# start of Supplied information
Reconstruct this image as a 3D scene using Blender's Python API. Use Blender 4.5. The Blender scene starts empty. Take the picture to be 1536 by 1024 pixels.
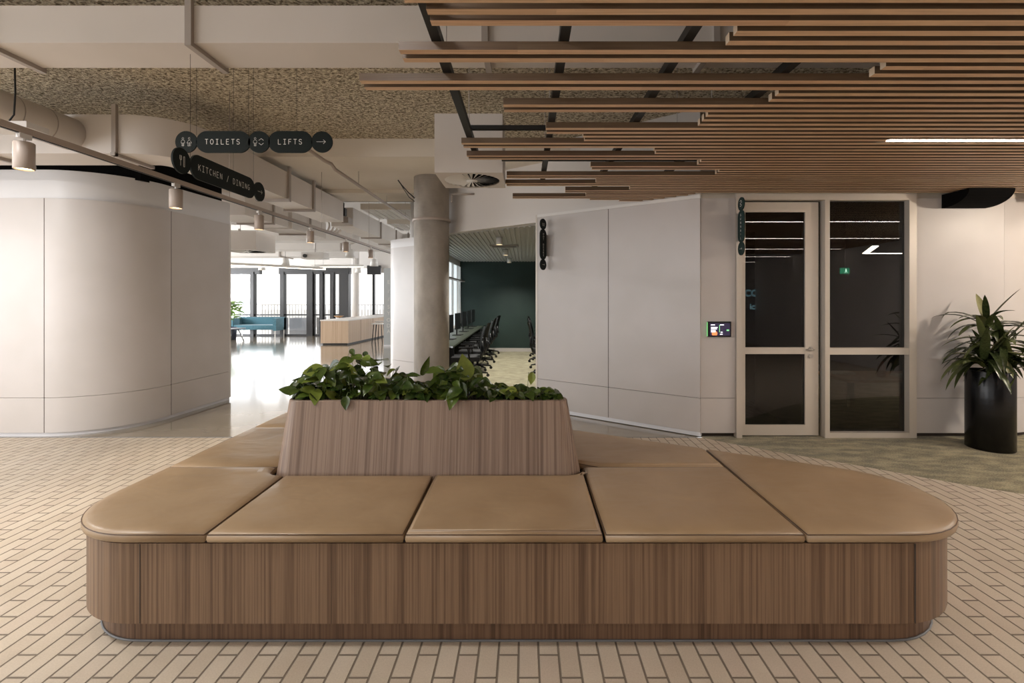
import bpy, bmesh, math, random
from mathutils import Vector, Matrix
random.seed(7)
R = math.radians
S = bpy.context.scene
COL = S.collection

# ------------------------------------------------------------------ camera, world, light, exposure
FPX, CX, CY, EYE = 725.0, 787.0, 446.0, 1.5
cam_d = bpy.data.cameras.new('camera'); cam = bpy.data.objects.new('camera', cam_d); COL.objects.link(cam)
cam.location = (0, 0, EYE); cam.rotation_euler = (R(90), 0, 0)
cam_d.sensor_width = 36; cam_d.lens = 36 * FPX / 1536
cam_d.shift_x = (768 - CX) / 1536; cam_d.shift_y = (CY - 512) / 1536
cam_d.clip_start = 0.05; cam_d.clip_end = 400
S.camera = cam
S.view_settings.view_transform = 'Standard'; S.view_settings.look = 'None'
S.view_settings.gamma = 1; S.view_settings.use_curve_mapping = False
S.view_settings.exposure = 0.9
S.cycles.use_denoising = True
S.cycles.max_bounces = 8; S.cycles.diffuse_bounces = 4; S.cycles.glossy_bounces = 4
S.cycles.transparent_max_bounces = 12; S.cycles.sample_clamp_indirect = 6
S.cycles.caustics_reflective = False; S.cycles.caustics_refractive = False
w = bpy.data.worlds.new('sky'); S.world = w; w.use_nodes = True
wn = w.node_tree.nodes; wl = w.node_tree.links
bg = wn['Background']; tc = wn.new('ShaderNodeTexCoord')
nz = wn.new('ShaderNodeTexNoise'); nz.inputs['Scale'].default_value = 3.0; nz.inputs['Detail'].default_value = 5
mp = wn.new('ShaderNodeMapping'); mp.inputs['Scale'].default_value = (1, 1, 4)
cr = wn.new('ShaderNodeValToRGB')
cr.color_ramp.elements[0].position = .35; cr.color_ramp.elements[0].color = (.72, .78, .86, 1)
cr.color_ramp.elements[1].position = .6; cr.color_ramp.elements[1].color = (1, .96, .92, 1)
wl.new(tc.outputs['Generated'], mp.inputs[0]); wl.new(mp.outputs[0], nz.inputs['Vector'])
wl.new(nz.outputs['Fac'], cr.inputs[0]); wl.new(cr.outputs[0], bg.inputs['Color'])
bg.inputs['Strength'].default_value = 1.1

def area(name, loc, size, power, col, direction):
    d = bpy.data.lights.new(name, 'AREA'); d.shape = 'RECTANGLE'; d.size, d.size_y = size
    d.energy = power; d.color = col
    o = bpy.data.objects.new(name, d); COL.objects.link(o); o.location = loc
    o.rotation_euler = Vector(direction).to_track_quat('-Z', 'Y').to_euler()
    return o
# daylight at far and presumed left windows; rear and side lamps are added fill
for i, y in enumerate((-4.2, -1.2, 1.8)):
    area('left_window_fill', (-8.95, y, 1.6), (2.4, 2.4), 50, (.95, .97, 1), (1, 0.3, .3))  # unseen windows presumed here; lamps tilted up to brighten the ceiling
area('added_rear_fill', (-6.0, -5.95, 1.6), (2.6, 2.4), 6, (.95, .97, 1), (0, 1, -.05))  # added weak fill from behind, no window known there
area('daylight_far_window', (-9.5, 18.6, 1.45), (6.5, 2.1), 34, (.96, .98, 1), (.12, -1, .05))
area('added_side_fill', (-15.5, 12.5, 1.6), (8, 2.4), 850, (.94, .97, 1), (1, -.15, 0))  # added to brighten the lounge, no side window known

# added fill lamps, unseen: left bay, and among the battens behind and right
FILL_DOWN = [(-5.8, .8, 3.0, 40), (-5.8, 3.4, 3.0, 34), (-3.3, 1.6, 3.0, 30), (-5.0, -3.2, 3.0, 8), (-.8, 1.45, 3.0, 6), (3.3, 1.5, 2.575, 12), (7.0, 2.4, 2.575, 40), (2.6, -3.4, 2.575, 10)]
for x, y, z, e in FILL_DOWN:
    d = bpy.data.lights.new('downlight', 'AREA'); d.shape = 'DISK'; d.size = .34; d.energy = e; d.color = (1, .98, .96) if x < 0 else (1, .95, .9)
    o = bpy.data.objects.new('downlight', d); COL.objects.link(o); o.location = (x, y, z-.012)  # one added fill lamp per entry

# ------------------------------------------------------------------ helpers
OFF = {}
def F(x, y):            # point on the floor seen at a pixel
    d = FPX * EYE / (y - CY); return Vector(((x - CX) * d / FPX, d, 0))
def P(x, y, d): return Vector(((x - CX) * d / FPX, d, EYE - (y - CY) * d / FPX))

class MB:
    def __init__(s): s.bm = bmesh.new()
    def box(s, x0, x1, y0, y1, z0, z1):
        bm = s.bm
        v = [bm.verts.new(p) for p in ((x0,y0,z0),(x1,y0,z0),(x1,y1,z0),(x0,y1,z0),(x0,y0,z1),(x1,y0,z1),(x1,y1,z1),(x0,y1,z1))]
        for f in ((0,3,2,1),(4,5,6,7),(0,1,5,4),(1,2,6,5),(2,3,7,6),(3,0,4,7)): bm.faces.new([v[i] for i in f])
        return s
    def bevel(s, w, n=2):
        bmesh.ops.bevel(s.bm, geom=[e for e in s.bm.edges if len(e.link_faces) == 2 and e.calc_face_angle(0) > .6], offset=w, segments=n, affect='EDGES', clamp_overlap=True)
        return s
    def bar(s, a, b, w, h, up=(0,0,1)):     # rectangular bar between two points
        a, b = Vector(a), Vector(b); d = (b - a).normalized(); u = Vector(up)
        if abs(d.dot(u)) > .98: u = Vector((0,1,0))
        x = d.cross(u).normalized(); z = x.cross(d).normalized(); bm = s.bm; vs = []
        for p in (a, b):
            for i, j in ((-1,-1),(1,-1),(1,1),(-1,1)): vs.append(bm.verts.new(p + x*i*w/2 + z*j*h/2))
        for f in ((3,2,1,0),(4,5,6,7),(0,1,5,4),(1,2,6,5),(2,3,7,6),(3,0,4,7)): bm.faces.new([vs[i] for i in f])
        return s
    def tube(s, pts, r, n=10, caps=True, rr=None):
        pts = [Vector(p) for p in pts]; bm = s.bm; rings = []
        prev = None
        for i, p in enumerate(pts):
            d = (pts[min(i+1, len(pts)-1)] - pts[max(i-1, 0)]).normalized()
            if prev is None:
                u = Vector((0,0,1)) if abs(d.z) < .9 else Vector((1,0,0))
                x = d.cross(u).normalized()
            else:
                x = (prev - d * prev.dot(d)).normalized()
            prev = x; y = d.cross(x); q = rr[i] if rr else r
            rings.append([bm.verts.new(p + (x*math.cos(2*math.pi*k/n) + y*math.sin(2*math.pi*k/n))*q) for k in range(n)])
        for a, b in zip(rings, rings[1:]):
            for k in range(n):
                f = bm.faces.new((a[k], a[(k+1)%n], b[(k+1)%n], b[k])); f.smooth = True
        if caps: bm.faces.new(rings[0][::-1]); bm.faces.new(rings[-1])
        return s
    def lathe(s, prof, c=(0,0,0), n=32, smooth=True):   # profile of (r, z)
        bm = s.bm; rings = []
        for r, z in prof:
            if r < 1e-5: rings.append([bm.verts.new((c[0], c[1], c[2]+z))])
            else: rings.append([bm.verts.new((c[0]+r*math.cos(2*math.pi*k/n), c[1]+r*math.sin(2*math.pi*k/n), c[2]+z)) for k in range(n)])
        for a, b in zip(rings, rings[1:]):
            for k in range(n):
                q = []
                for vv in (a[k%len(a)], a[(k+1)%len(a)], b[(k+1)%len(b)], b[k%len(b)]):
                    if vv not in q: q.append(vv)
                if len(q) > 2:
                    f = bm.faces.new(q); f.smooth = smooth
        return s
    def loft(s, rings, closed=True, caps=True, smooth=False):
        bm = s.bm; vr = [[bm.verts.new(p) for p in r] for r in rings]; n = len(vr[0])
        for a, b in zip(vr, vr[1:]):
            for k in range(n if closed else n-1):
                f = bm.faces.new((a[k], a[(k+1)%n], b[(k+1)%n], b[k])); f.smooth = smooth
        if caps and closed: bm.faces.new(vr[0][::-1]); bm.faces.new(vr[-1])
        return s
    def prism(s, poly, z0, z1, smooth=False):
        return s.loft([[(p[0],p[1],z0) for p in poly], [(p[0],p[1],z1) for p in poly]], smooth=smooth)
    def quad(s, *p):
        s.bm.faces.new([s.bm.verts.new(q) for q in p]); return s
    def disc(s, c, r, n=24, axis='z'):
        vs = []
        for k in range(n):
            a = 2*math.pi*k/n; u, v = r*math.cos(a), r*math.sin(a)
            vs.append(s.bm.verts.new({'z': (c[0]+u, c[1]+v, c[2]), 'y': (c[0]+u, c[1], c[2]+v)}[axis]))
        s.bm.faces.new(vs); return s
    def add(s, mesh, M=None):
        n0 = len(s.bm.verts); s.bm.from_mesh(mesh); s.bm.verts.ensure_lookup_table()
        if M is not None:
            bmesh.ops.transform(s.bm, matrix=M, verts=s.bm.verts[n0:])
        return s
    def xf(s, M): bmesh.ops.transform(s.bm, matrix=M, verts=s.bm.verts); return s
    def build(s, name, mat, parent=None, recalc=True, smooth=False):
        if recalc: bmesh.ops.recalc_face_normals(s.bm, faces=s.bm.faces)
        if smooth:
            for f in s.bm.faces: f.smooth = True
        off = OFF.get(parent.name, Vector()) if parent else Vector()
        if off.length: bmesh.ops.translate(s.bm, vec=-off, verts=s.bm.verts)
        me = bpy.data.meshes.new(name); s.bm.to_mesh(me); s.bm.free()
        for m in (mat if isinstance(mat, (list, tuple)) else [mat]): me.materials.append(m)
        o = bpy.data.objects.new(name, me); COL.objects.link(o)
        if parent: o.parent = parent
        OFF[o.name] = off
        return o

def thing(name, label, cat, loc=(0,0,0), group=None, world=True):
    o = bpy.data.objects.new(name, None); COL.objects.link(o); o.location = loc
    o.empty_display_size = .1
    o['label'] = label; o['category'] = cat
    if group: o['group'] = group
    OFF[o.name] = Vector(loc) if world else Vector()
    return o
def tag(o, label, cat, group=None, kind=None):
    o['label'] = label; o['category'] = cat
    if group: o['group'] = group
    if kind: o['kind'] = kind
    return o
def struct(o, label=None):
    o['kind'] = 'structure'
    if label: o['label'] = label
    return o
def copy_tree(o, parent=None):
    c = o.copy(); COL.objects.link(c); c.parent = parent
    for ch in list(o.children): copy_tree(ch, c)
    return c
def text_mesh(body, size, outline=0, depth=0):
    cu = bpy.data.curves.new('lettering', 'FONT'); cu.body = body; cu.size = size
    cu.align_x = 'CENTER'; cu.align_y = 'CENTER'; cu.resolution_u = 4
    if outline: cu.fill_mode = 'NONE'; cu.bevel_depth = outline; cu.bevel_resolution = 1
    else: cu.extrude = depth
    ob = bpy.data.objects.new('lettering', cu); COL.objects.link(ob)
    dg = bpy.context.evaluated_depsgraph_get()
    me = bpy.data.meshes.new_from_object(ob.evaluated_get(dg))
    bpy.data.objects.remove(ob); bpy.data.curves.remove(cu)
    return me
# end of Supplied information
**Task to complete**
Exactly restate the lines from the beginning of the data through the line with "COL = S.collection", and no others, keeping pictures out.

**Completed exercise**
Reconstruct this image as a 3D scene using Blender's Python API. Use Blender 4.5. The Blender scene starts empty. Take the picture to be 1536 by 1024 pixels.
import bpy, bmesh, math, random
from mathutils import Vector, Matrix
random.seed(7)
R = math.radians
S = bpy.context.scene
COL = S.collection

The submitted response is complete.